**Problem:** Leaving the pictures aside, transcribe every line below exactly.

**Data lines:**
+++

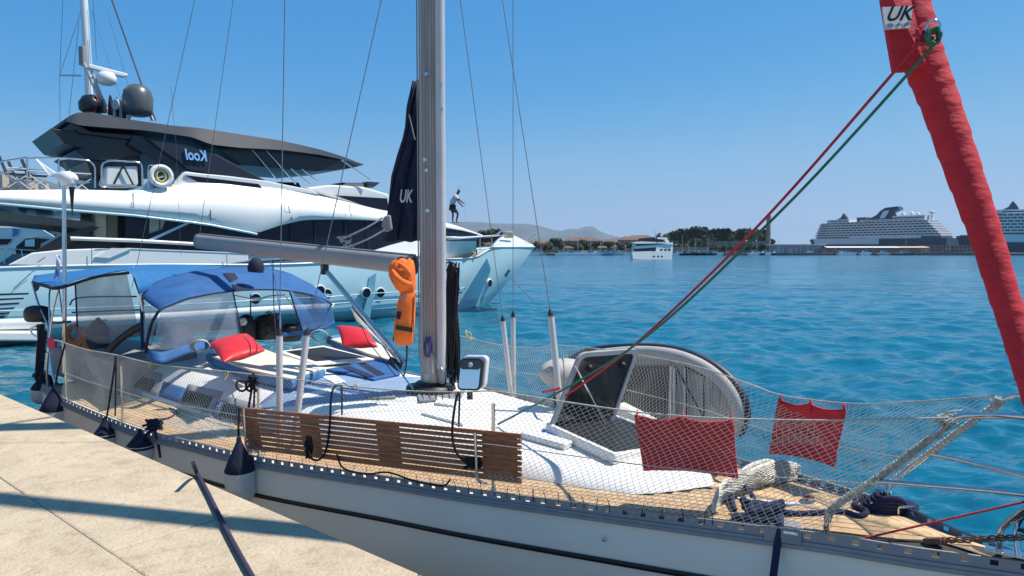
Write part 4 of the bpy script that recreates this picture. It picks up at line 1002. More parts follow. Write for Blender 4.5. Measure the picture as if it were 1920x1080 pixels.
# hood shaped collar: a closed stuffed lobe with a deep fold across it
hoodr = []
for y, xa, xb, d in ((486, 746, 766, .03), (490, 736, 775, .09), (500, 730, 778, .13), (514, 729, 779, .14), (528, 733, 779, .13), (540, 742, 779, .11), (548, 750, 777, .07)):
    c = (Q(xa, y, Yl) + Q(xb, y, Yl)) / 2; w = (Q(xb, y, Yl) - Q(xa, y, Yl)).length / 2
    hoodr.append([c + Vector((math.copysign(abs(math.cos(q)) ** .7, math.cos(q)) * w, math.sin(q) * d * (.8 + .35 * math.sin(3 * q + y * .12)), .012 * math.sin(4 * q + y * .3))) for q in [2 * math.pi * k / 28 for k in range(28)]])
MB().grid(hoodr, True, True).add(hoodr[0], [tuple(range(28))]).add(hoodr[-1], [tuple(range(28))]).build('collar', M['orange'], lj_)
sausage([(735, 507, Yl - .09), (744, 520, Yl - .13), (757, 530, Yl - .14), (772, 534, Yl - .12)], (.018, .034, .036, .02), 'collar_fold', M['orange'], .8)
sausage([(748, 494, Yl - .07), (760, 503, Yl - .12), (770, 517, Yl - .12)], (.012, .026, .018), 'collar_fold', M['orange'], .8)
body = []
for y, xa, xb, d in ((541, 752, 778, .05), (550, 751, 779, .08), (570, 745, 779, .10), (600, 741, 778, .11), (625, 738, 776, .11), (640, 740, 775, .09), (647, 748, 770, .05)):
    c = (Q(xa, y, Yl) + Q(xb, y, Yl)) / 2; w = (Q(xb, y, Yl) - Q(xa, y, Yl)).length / 2
    body.append([c + Vector((math.copysign(abs(math.cos(q)) ** .6, math.cos(q)) * w, math.copysign(abs(math.sin(q)) ** .7, math.sin(q)) * d * .75, 0)) for q in [2 * math.pi * k / 20 for k in range(20)]])
bmj = MB().grid(body, True, True).add(body[0], [tuple(range(20))]).add(body[-1], [tuple(range(20))]); bmj.build('jacket_body', M['orange'], lj_)
MB().poly([Q(742, 610, Yl - .092), Q(773, 615, Yl - .092), Q(773, 623, Yl - .092), Q(742, 618, Yl - .092)], (0, .02, 0)).build('belt', M['black'], lj_)
MB().poly([Q(744, 584, Yl - .088), Q(753, 584, Yl - .088), Q(750, 599, Yl - .088), Q(742, 597, Yl - .088)], (0, .01, 0)).build('patch', M['navy'], lj_)
MB().poly([Q(757, 551, Yl - .072), Q(763, 553, Yl - .072), Q(756, 563, Yl - .076), Q(751, 559, Yl - .072)], (0, .01, 0)).build('reflective_patch', M['alu'], lj_)
for pts, r in (([(738, 500, Yl - .04), (744, 487, Yl - .02), (752, 482, Yl), (766, 486, Yl)], .012), ([(740, 610, Yl - .02), (737, 640, Yl - .02)], .014), ([(763, 645, Yl - .02), (762, 680, Yl - .05), (757, 706, Yl - .08)], .022), ([(779, 550, Yl - .05), (775, 590, Yl - .06), (777, 640, Yl - .06)], .008)):
    MB().tube(smooth([Q(*p) for p in pts], 5), r, 6, flat=.35).build('strap', M['black'], lj_)

# ================================================================== RED SUN SHADES ON THE LINES
def hanging(c4, label, tabs, topY, m_):
    n = 18
    t = thing('hanging_bag', label, 'bag', c4[0], 'red canvas bags tied to the lifelines'); rows = []
    for j in range(n + 1):
        v = j / n; row = []
        for i in range(n + 1):
            u = i / n; p = c4[0].lerp(c4[1], u).lerp(c4[3].lerp(c4[2], u), v)
            sag = abs(math.sin(u * math.pi * (tabs - 1))) * .022 * (1 - v) ** 2
            p = p + Vector((0, 0, -sag)) + Vector((0, 1, 0)) * (.08 * math.sin(math.pi * v) * math.sin(math.pi * u) + .012 * math.sin(u * 17 + v * 4) * (1 - v) + .01 * mathutils.noise.noise(p * 12))
            p.z += .02 * math.sin(math.pi * u) * v
            row.append(p)
        rows.append(row)
    MB().grid(rows).build('bag_cloth', m_, t, solid=.012)
    for k in range(tabs):
        u = k / (tabs - 1) * .96 + .02; p = c4[0].lerp(c4[1], u); 
        MB().tube([p + Vector((0, -.01, -.05)), p + Vector((.0, -.015, .0)), p + Vector((.004, -.004, .028)), p + Vector((.006, .012, .0))], [.016, .014, .009, .010], 7, flat=.5).build('tab', m_, t)
hanging([Q(1190, 778, sidx(s_at(1190))[0].y + .03), Q(1374, 787, sidx(s_at(1374))[0].y + .03), Q(1384, 897, sidx(s_at(1374))[0].y + .24), Q(1207, 882, sidx(s_at(1190))[0].y + .22)], 'larger red canvas bag tied to the near lifeline in front of the open hatch', 3, 0, M['redcloth'])
b1 = hanging([Q(1460, 748, sidx(p_at(1460))[1].y), Q(1584, 766, sidx(p_at(1584))[1].y - .06), Q(1565, 876, sidx(p_at(1584))[1].y), Q(1443, 851, sidx(p_at(1460))[1].y)], 'smaller red canvas bag tied to the far lifeline against the water', 3, 0, M['redcloth'])

# ================================================================== DINGHY (upright, against the far side)
dg = thing('dinghy', 'grey inflatable dinghy with a dark blue rubbing strake stowed upright on the far side', 'dinghy', Q(1210, 800, 6.2))
dp0, dp1 = Vector((.85, 7.35, 0)), Vector((2.58, 5.60, 0))
def dpt(px, py, off=0.0):
    d_ = (dp1 - dp0).normalized(); n_ = Vector((-d_.y, d_.x, 0)); n_ = n_ if n_.y > 0 else -n_
    return onplane(px, py, dp0 + n_ * off, n_)
dd = (dp1 - dp0).normalized(); dn = Vector((-dd.y, dd.x, 0)); dn = dn if dn.y > 0 else -dn
outl = [(1052, 800), (1045, 740), (1060, 690), (1100, 661), (1180, 652), (1260, 656), (1320, 676), (1366, 708), (1392, 745), (1398, 780), (1385, 815)]
op = smooth([dpt(*p) for p in outl], 6)
MB().tube(op, .045, 14).build('strake', mat('navy_rubber', (.012, .018, .04), .5), dg)
inn = smooth([dpt(x, y, -.03) for x, y in ((1062, 800), (1056, 742), (1070, 700), (1106, 671), (1182, 661), (1256, 665), (1312, 684), (1354, 714), (1378, 748), (1384, 780), (1374, 812))], 6)
MB().tube(inn, .065, 14).build('tube', M['rubber'], dg)
flo = smooth([dpt(x, y, .02) for x, y in ((1066, 800), (1062, 745), (1076, 705), (1108, 678), (1182, 668), (1250, 672), (1305, 690), (1345, 718), (1370, 750), (1375, 780), (1368, 812))], 3)
MB().poly(flo, dn * .03).build('floor', M['rubber'], dg)
def dquad(q, off, name, m_, th=.02): return MB().poly([dpt(x, y, off) for x, y in q], dn * th).build(name, m_, dg, bevel=.006)
dquad([(1196, 662), (1252, 663), (1255, 684), (1192, 684)], -.05, 'thwart', M['grey'])
dquad([(1165, 690), (1253, 689), (1253, 800), (1150, 800)], -.03, 'seat_panel', mat('dinghy_panel', (.085, .083, .08), .8))
for x in (1261, 1281): dquad([(x, 690), (x + 6, 690), (x + 6, 806), (x, 806)], -.05, 'slat', M['pole'])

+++

**Solution for this problem:**
Write part 4 of the bpy script that recreates this picture. It picks up at line 1002. More parts follow. Write for Blender 4.5. Measure the picture as if it were 1920x1080 pixels.
# hood shaped collar: a closed stuffed lobe with a deep fold across it
hoodr = []
for y, xa, xb, d in ((486, 746, 766, .03), (490, 736, 775, .09), (500, 730, 778, .13), (514, 729, 779, .14), (528, 733, 779, .13), (540, 742, 779, .11), (548, 750, 777, .07)):
    c = (Q(xa, y, Yl) + Q(xb, y, Yl)) / 2; w = (Q(xb, y, Yl) - Q(xa, y, Yl)).length / 2
    hoodr.append([c + Vector((math.copysign(abs(math.cos(q)) ** .7, math.cos(q)) * w, math.sin(q) * d * (.8 + .35 * math.sin(3 * q + y * .12)), .012 * math.sin(4 * q + y * .3))) for q in [2 * math.pi * k / 28 for k in range(28)]])
MB().grid(hoodr, True, True).add(hoodr[0], [tuple(range(28))]).add(hoodr[-1], [tuple(range(28))]).build('collar', M['orange'], lj_)
sausage([(735, 507, Yl - .09), (744, 520, Yl - .13), (757, 530, Yl - .14), (772, 534, Yl - .12)], (.018, .034, .036, .02), 'collar_fold', M['orange'], .8)
sausage([(748, 494, Yl - .07), (760, 503, Yl - .12), (770, 517, Yl - .12)], (.012, .026, .018), 'collar_fold', M['orange'], .8)
body = []
for y, xa, xb, d in ((541, 752, 778, .05), (550, 751, 779, .08), (570, 745, 779, .10), (600, 741, 778, .11), (625, 738, 776, .11), (640, 740, 775, .09), (647, 748, 770, .05)):
    c = (Q(xa, y, Yl) + Q(xb, y, Yl)) / 2; w = (Q(xb, y, Yl) - Q(xa, y, Yl)).length / 2
    body.append([c + Vector((math.copysign(abs(math.cos(q)) ** .6, math.cos(q)) * w, math.copysign(abs(math.sin(q)) ** .7, math.sin(q)) * d * .75, 0)) for q in [2 * math.pi * k / 20 for k in range(20)]])
bmj = MB().grid(body, True, True).add(body[0], [tuple(range(20))]).add(body[-1], [tuple(range(20))]); bmj.build('jacket_body', M['orange'], lj_)
MB().poly([Q(742, 610, Yl - .092), Q(773, 615, Yl - .092), Q(773, 623, Yl - .092), Q(742, 618, Yl - .092)], (0, .02, 0)).build('belt', M['black'], lj_)
MB().poly([Q(744, 584, Yl - .088), Q(753, 584, Yl - .088), Q(750, 599, Yl - .088), Q(742, 597, Yl - .088)], (0, .01, 0)).build('patch', M['navy'], lj_)
MB().poly([Q(757, 551, Yl - .072), Q(763, 553, Yl - .072), Q(756, 563, Yl - .076), Q(751, 559, Yl - .072)], (0, .01, 0)).build('reflective_patch', M['alu'], lj_)
for pts, r in (([(738, 500, Yl - .04), (744, 487, Yl - .02), (752, 482, Yl), (766, 486, Yl)], .012), ([(740, 610, Yl - .02), (737, 640, Yl - .02)], .014), ([(763, 645, Yl - .02), (762, 680, Yl - .05), (757, 706, Yl - .08)], .022), ([(779, 550, Yl - .05), (775, 590, Yl - .06), (777, 640, Yl - .06)], .008)):
    MB().tube(smooth([Q(*p) for p in pts], 5), r, 6, flat=.35).build('strap', M['black'], lj_)

# ================================================================== RED SUN SHADES ON THE LINES
def hanging(c4, label, tabs, topY, m_):
    n = 18
    t = thing('hanging_bag', label, 'bag', c4[0], 'red canvas bags tied to the lifelines'); rows = []
    for j in range(n + 1):
        v = j / n; row = []
        for i in range(n + 1):
            u = i / n; p = c4[0].lerp(c4[1], u).lerp(c4[3].lerp(c4[2], u), v)
            sag = abs(math.sin(u * math.pi * (tabs - 1))) * .022 * (1 - v) ** 2
            p = p + Vector((0, 0, -sag)) + Vector((0, 1, 0)) * (.08 * math.sin(math.pi * v) * math.sin(math.pi * u) + .012 * math.sin(u * 17 + v * 4) * (1 - v) + .01 * mathutils.noise.noise(p * 12))
            p.z += .02 * math.sin(math.pi * u) * v
            row.append(p)
        rows.append(row)
    MB().grid(rows).build('bag_cloth', m_, t, solid=.012)
    for k in range(tabs):
        u = k / (tabs - 1) * .96 + .02; p = c4[0].lerp(c4[1], u); 
        MB().tube([p + Vector((0, -.01, -.05)), p + Vector((.0, -.015, .0)), p + Vector((.004, -.004, .028)), p + Vector((.006, .012, .0))], [.016, .014, .009, .010], 7, flat=.5).build('tab', m_, t)
hanging([Q(1190, 778, sidx(s_at(1190))[0].y + .03), Q(1374, 787, sidx(s_at(1374))[0].y + .03), Q(1384, 897, sidx(s_at(1374))[0].y + .24), Q(1207, 882, sidx(s_at(1190))[0].y + .22)], 'larger red canvas bag tied to the near lifeline in front of the open hatch', 3, 0, M['redcloth'])
b1 = hanging([Q(1460, 748, sidx(p_at(1460))[1].y), Q(1584, 766, sidx(p_at(1584))[1].y - .06), Q(1565, 876, sidx(p_at(1584))[1].y), Q(1443, 851, sidx(p_at(1460))[1].y)], 'smaller red canvas bag tied to the far lifeline against the water', 3, 0, M['redcloth'])

# ================================================================== DINGHY (upright, against the far side)
dg = thing('dinghy', 'grey inflatable dinghy with a dark blue rubbing strake stowed upright on the far side', 'dinghy', Q(1210, 800, 6.2))
dp0, dp1 = Vector((.85, 7.35, 0)), Vector((2.58, 5.60, 0))
def dpt(px, py, off=0.0):
    d_ = (dp1 - dp0).normalized(); n_ = Vector((-d_.y, d_.x, 0)); n_ = n_ if n_.y > 0 else -n_
    return onplane(px, py, dp0 + n_ * off, n_)
dd = (dp1 - dp0).normalized(); dn = Vector((-dd.y, dd.x, 0)); dn = dn if dn.y > 0 else -dn
outl = [(1052, 800), (1045, 740), (1060, 690), (1100, 661), (1180, 652), (1260, 656), (1320, 676), (1366, 708), (1392, 745), (1398, 780), (1385, 815)]
op = smooth([dpt(*p) for p in outl], 6)
MB().tube(op, .045, 14).build('strake', mat('navy_rubber', (.012, .018, .04), .5), dg)
inn = smooth([dpt(x, y, -.03) for x, y in ((1062, 800), (1056, 742), (1070, 700), (1106, 671), (1182, 661), (1256, 665), (1312, 684), (1354, 714), (1378, 748), (1384, 780), (1374, 812))], 6)
MB().tube(inn, .065, 14).build('tube', M['rubber'], dg)
flo = smooth([dpt(x, y, .02) for x, y in ((1066, 800), (1062, 745), (1076, 705), (1108, 678), (1182, 668), (1250, 672), (1305, 690), (1345, 718), (1370, 750), (1375, 780), (1368, 812))], 3)
MB().poly(flo, dn * .03).build('floor', M['rubber'], dg)
def dquad(q, off, name, m_, th=.02): return MB().poly([dpt(x, y, off) for x, y in q], dn * th).build(name, m_, dg, bevel=.006)
dquad([(1196, 662), (1252, 663), (1255, 684), (1192, 684)], -.05, 'thwart', M['grey'])
dquad([(1165, 690), (1253, 689), (1253, 800), (1150, 800)], -.03, 'seat_panel', mat('dinghy_panel', (.085, .083, .08), .8))
for x in (1261, 1281): dquad([(x, 690), (x + 6, 690), (x + 6, 806), (x, 806)], -.05, 'slat', M['pole'])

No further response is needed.